Westen greift nach privatisierten Unternehmen
Die Privatisierung des öffentlichen Dienstes ist nunmehr die unerlässliche Bedingung für einen Beitritt zur EU. Die Staaten Mittel- und Osteuropas haben alle diese schmerzliche Erfahrung machen müssen. Die Besonderheit Serbiens ist, dass viele der Fabriken, die privatisiert werden sollten, durch die NATO-Bombardierungen verwüstet wurden. Anschließend konnten die westlichen Firmengruppen sie spottbillig kaufen. Mehr als 1800 Unternehmen wurden seit dem Sturz Miloševićs privatisiert. Vor allem die nationale Stahlindustrie befindet sich nun in den Händen von US Steel (gerade damit beschäftigt, massenweise zu entlassen) und dem nationalen Automobilhersteller Zastava, den Fiat aufgekauft hat.

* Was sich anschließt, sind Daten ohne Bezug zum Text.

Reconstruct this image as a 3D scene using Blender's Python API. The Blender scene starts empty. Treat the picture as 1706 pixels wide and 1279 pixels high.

Der jüngste Bericht der Europäischen Kommission zu den Fortschritten Serbiens betont, dass die Fertigstellung der Privatisierung eine Priorität für die „Partnerschaft“ mit der EU sein sollte. Er betont auch, dass das als Rettungsring der Staatsbürger fungierende Sozialversicherungssystem vollständig neu durchdacht und umgebaut werden muss. Ohne Angst vor Übertreibung haben zu müssen kann man sagen, dass die Politik der Haushaltsstrenge diese Woche auch in Belgrad übernommen wurde. Verfasst wurde sie größtenteils von Brüsseler und Washingtoner Funktionären des Internationalen Währungsfonds (IWF), der Serbien so großzügig zu Hilfe geeilt ist. Es besteht kein Zweifel daran, dass die serbischen Pensionäre, deren Renten auf Verlangen der ausländischen Institutionen gekürzt wurden, die ganze Last dieser "historischen Gelegenheit" für ihr Land tragen werden. Ihnen steht ein besonders strenger Winter bevor.